The news about the war between Russia and Ukraine is raising a lot of questions for our members and insured parties. Based on Article 33 of the Class 1 Insured Risks, liabilities or costs or expenditure arising from or caused by war risks may be excluded from the cover. We therefore recommend avoiding the Black Sea ports of both Ukraine and Russia for the time being if possible.
But what if specific plans and agreements have already been made to sail those ports? Do the agreements signed leave possibilities for refusing a trip, for example? In this article, we would like to bring some general clauses to your attention:
1. War risks clauses
We recommend that a war risks clause should be included by default that sets out the obligations on both sides concerning war risks. We advise explicitly incorporating the terms of the chartering contract on bills of lading issued for a cargo and (if possible) explicitly stating the war risks clause on the bill of lading. BIMCO currently recommends using the CONWARTIME 2013 and VOYWAR 2013 clauses, although other (and outdated) clauses are also in circulation. We recommend using the latest version of the BIMCO clauses and checking their content carefully because of the legal implications of the various clauses. GENCON 1994, for example, still refers to the VOYWAR 1993.

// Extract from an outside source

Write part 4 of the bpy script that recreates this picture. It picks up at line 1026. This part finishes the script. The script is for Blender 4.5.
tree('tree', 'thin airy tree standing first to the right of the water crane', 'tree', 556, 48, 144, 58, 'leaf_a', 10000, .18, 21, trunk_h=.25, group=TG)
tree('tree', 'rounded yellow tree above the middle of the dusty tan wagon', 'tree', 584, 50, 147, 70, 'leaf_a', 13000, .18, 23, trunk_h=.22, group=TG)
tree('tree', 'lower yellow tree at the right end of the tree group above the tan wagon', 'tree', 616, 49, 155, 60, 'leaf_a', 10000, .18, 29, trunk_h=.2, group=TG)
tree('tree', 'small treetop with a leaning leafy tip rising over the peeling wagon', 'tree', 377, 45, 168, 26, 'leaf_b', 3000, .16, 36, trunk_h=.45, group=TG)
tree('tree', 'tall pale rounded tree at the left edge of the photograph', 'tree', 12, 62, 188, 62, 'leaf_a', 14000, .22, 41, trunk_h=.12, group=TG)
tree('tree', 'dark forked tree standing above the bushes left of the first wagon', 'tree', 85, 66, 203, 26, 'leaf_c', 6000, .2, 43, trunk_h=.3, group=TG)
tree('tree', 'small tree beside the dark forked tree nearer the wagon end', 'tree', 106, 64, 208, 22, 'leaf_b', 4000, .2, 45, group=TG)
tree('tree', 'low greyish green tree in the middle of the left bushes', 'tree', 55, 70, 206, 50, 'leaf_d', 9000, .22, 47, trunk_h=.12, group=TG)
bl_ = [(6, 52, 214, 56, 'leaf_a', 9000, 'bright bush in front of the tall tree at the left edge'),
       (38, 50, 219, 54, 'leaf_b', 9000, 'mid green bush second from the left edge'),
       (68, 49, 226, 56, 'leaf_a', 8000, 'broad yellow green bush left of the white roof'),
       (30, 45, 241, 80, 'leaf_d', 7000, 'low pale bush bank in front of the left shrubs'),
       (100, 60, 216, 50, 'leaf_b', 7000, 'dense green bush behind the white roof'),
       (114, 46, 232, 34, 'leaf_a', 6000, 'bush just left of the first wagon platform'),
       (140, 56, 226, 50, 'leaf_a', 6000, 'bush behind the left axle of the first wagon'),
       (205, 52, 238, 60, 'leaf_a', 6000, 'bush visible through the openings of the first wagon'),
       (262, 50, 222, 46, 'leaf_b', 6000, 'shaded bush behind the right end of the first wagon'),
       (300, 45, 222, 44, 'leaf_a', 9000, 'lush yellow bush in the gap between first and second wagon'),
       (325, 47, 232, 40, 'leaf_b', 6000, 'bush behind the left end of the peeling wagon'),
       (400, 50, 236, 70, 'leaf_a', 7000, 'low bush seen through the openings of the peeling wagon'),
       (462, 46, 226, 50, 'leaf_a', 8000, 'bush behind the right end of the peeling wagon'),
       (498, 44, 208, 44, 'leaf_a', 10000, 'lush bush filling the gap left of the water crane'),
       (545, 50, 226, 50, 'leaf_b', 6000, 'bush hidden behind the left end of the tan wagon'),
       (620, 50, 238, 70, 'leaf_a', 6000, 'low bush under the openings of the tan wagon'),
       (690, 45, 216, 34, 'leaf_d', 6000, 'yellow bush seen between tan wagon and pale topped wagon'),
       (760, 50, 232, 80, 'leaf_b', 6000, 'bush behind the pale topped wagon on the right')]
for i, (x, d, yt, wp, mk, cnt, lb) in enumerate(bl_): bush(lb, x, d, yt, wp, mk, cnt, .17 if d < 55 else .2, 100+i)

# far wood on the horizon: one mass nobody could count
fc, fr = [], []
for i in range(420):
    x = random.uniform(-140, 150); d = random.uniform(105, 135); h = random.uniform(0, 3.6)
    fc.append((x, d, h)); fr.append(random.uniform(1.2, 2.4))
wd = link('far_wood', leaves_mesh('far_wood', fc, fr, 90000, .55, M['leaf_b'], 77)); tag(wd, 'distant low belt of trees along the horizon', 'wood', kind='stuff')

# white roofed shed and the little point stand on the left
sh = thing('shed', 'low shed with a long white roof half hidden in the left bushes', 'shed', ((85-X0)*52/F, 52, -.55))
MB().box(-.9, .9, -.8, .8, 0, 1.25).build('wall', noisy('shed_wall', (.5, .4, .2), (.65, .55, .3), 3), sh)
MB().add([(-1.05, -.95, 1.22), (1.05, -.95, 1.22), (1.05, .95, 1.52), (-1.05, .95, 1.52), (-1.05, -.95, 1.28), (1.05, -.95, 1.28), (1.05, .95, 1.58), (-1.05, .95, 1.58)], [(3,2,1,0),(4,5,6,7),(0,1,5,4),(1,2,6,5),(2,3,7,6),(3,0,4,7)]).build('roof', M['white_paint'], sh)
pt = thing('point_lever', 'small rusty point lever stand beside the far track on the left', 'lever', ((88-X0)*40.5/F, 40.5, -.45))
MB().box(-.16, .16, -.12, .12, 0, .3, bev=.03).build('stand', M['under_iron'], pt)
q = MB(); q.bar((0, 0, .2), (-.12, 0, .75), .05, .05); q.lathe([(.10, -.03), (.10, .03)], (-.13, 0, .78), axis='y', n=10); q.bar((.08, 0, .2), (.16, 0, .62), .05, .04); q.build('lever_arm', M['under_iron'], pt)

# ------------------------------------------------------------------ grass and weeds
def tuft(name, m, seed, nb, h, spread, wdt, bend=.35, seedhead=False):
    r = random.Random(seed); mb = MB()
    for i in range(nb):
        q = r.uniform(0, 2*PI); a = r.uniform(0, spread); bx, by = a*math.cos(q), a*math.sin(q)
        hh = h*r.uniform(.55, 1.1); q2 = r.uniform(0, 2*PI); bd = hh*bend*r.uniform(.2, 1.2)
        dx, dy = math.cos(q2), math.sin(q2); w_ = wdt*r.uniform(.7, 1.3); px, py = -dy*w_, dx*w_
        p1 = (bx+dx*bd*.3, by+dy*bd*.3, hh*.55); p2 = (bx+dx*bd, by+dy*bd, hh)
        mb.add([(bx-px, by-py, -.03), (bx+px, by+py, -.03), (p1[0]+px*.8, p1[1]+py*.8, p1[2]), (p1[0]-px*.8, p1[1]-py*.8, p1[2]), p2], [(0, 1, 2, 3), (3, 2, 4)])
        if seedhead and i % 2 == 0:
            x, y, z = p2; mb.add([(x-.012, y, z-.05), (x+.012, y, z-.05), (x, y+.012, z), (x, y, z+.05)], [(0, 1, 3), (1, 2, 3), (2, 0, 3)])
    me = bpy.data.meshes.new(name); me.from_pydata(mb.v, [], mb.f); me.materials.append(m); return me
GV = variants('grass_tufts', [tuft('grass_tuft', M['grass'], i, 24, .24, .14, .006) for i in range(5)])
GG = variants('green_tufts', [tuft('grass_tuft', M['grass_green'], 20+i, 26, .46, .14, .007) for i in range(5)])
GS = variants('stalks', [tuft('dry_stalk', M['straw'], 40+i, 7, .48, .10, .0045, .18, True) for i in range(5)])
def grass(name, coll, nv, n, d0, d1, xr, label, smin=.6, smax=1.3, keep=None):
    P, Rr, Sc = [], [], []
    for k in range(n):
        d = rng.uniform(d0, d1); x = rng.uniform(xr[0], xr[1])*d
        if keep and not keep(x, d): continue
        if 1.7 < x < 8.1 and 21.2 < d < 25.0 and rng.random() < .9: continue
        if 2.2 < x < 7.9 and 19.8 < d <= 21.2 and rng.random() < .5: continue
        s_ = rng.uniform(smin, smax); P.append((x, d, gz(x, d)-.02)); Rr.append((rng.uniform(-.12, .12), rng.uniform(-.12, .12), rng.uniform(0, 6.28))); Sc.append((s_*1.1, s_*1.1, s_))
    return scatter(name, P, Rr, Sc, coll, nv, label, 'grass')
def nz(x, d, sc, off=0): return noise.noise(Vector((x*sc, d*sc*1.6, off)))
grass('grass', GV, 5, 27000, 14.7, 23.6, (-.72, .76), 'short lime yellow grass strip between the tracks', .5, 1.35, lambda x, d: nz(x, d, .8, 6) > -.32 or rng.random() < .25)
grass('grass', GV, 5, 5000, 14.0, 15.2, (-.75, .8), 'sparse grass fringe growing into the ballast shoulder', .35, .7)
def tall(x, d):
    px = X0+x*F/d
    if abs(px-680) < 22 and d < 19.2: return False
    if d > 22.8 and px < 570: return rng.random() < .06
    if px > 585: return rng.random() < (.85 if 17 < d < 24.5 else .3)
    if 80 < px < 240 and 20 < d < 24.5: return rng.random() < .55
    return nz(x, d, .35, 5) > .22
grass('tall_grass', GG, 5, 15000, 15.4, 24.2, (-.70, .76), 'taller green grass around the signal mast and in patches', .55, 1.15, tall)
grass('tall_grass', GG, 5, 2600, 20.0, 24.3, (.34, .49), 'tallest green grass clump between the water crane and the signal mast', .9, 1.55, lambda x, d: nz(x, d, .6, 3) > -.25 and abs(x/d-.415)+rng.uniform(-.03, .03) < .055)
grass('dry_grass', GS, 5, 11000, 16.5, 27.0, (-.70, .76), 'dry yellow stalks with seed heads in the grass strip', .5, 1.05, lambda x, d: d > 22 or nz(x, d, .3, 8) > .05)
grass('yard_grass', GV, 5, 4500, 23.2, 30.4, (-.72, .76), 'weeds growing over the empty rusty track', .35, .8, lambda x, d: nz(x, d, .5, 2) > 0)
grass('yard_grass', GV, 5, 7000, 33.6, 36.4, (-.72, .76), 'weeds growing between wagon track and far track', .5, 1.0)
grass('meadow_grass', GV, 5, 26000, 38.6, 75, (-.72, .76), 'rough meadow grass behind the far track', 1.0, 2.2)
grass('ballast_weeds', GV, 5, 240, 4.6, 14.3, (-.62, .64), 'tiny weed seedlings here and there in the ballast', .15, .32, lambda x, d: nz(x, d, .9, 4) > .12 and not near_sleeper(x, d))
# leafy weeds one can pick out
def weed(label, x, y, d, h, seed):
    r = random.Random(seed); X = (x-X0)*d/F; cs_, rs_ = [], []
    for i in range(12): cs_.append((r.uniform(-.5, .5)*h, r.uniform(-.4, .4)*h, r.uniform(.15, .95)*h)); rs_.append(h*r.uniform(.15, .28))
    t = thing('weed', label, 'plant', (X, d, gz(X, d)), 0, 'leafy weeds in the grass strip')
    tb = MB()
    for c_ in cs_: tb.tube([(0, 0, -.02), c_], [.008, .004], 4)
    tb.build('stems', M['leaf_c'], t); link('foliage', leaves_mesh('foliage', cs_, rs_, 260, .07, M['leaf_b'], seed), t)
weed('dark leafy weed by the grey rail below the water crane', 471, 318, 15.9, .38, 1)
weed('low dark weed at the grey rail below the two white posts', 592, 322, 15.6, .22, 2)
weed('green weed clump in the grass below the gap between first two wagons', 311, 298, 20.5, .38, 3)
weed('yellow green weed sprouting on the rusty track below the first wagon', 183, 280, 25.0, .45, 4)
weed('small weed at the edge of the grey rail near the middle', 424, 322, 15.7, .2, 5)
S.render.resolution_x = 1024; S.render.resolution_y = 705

Using such a clause may give the master or owner the option of refusing a voyage if the ship would then be exposed to war risks. Proof will then be needed that there was a ‘realistic likelihood’ of the war risks; mere speculation is not sufficient. If this is the case, the master/or owner should inform the charterer and ask for revised sailing instructions. Additionally, the ship may have a contractual right to leave if it is already in a hazardous area.
2. Safe harbour clause
In addition to the war risks clause, there is also a discussion about safe harbours. The general sense is that it is the charterer’s responsibility to ensure that a ship sails to and returns from a safe port for loading/unloading without being exposed to exceptional hazards. This is therefore not only about the safety of the port but also about the safety of the route to it. It could be particularly relevant in the context of e.g. sailing through the Sea of Azov to reach a port there. If that safety is compromised, in the opinion of the master or operator, there is the option of refusing the order. This requires careful consideration, though: should it transpire that the port was safe, the refusal may be deemed unjustified and the shipping company held liable for the damages suffered by the charterer.
3. Force majeure clause
War risks may qualify as force majeure in certain cases. The burden of proof lies with the party seeking to rely on such a clause. The possibilities for invoking it will be limited if the risk was already known or should have been known when the contract was signed.
4. Trade limits clause
If a trade limits clause has been included about sailing to ‘war zones or war-like zones’ e.g. as determined by the Joint War Committee (JWC), it may be possible to refuse the charterer’s instructions as the Black Sea and the Sea of Azov are now designated as such.
5. Sanctions clause
Given the recent sanctions announced by the USA, UK and EU plus the expectation that they will be tightened further (see also our other articles on this subject), we advise including a sanctions clause and carrying out a sanctions check on the charterer, the cargo and parties with interests in the cargo for every voyage. We also recommend checking which banks are involved and whether payment of freight and charges is possible at all. Also consider payment of port fees and agents’ fees.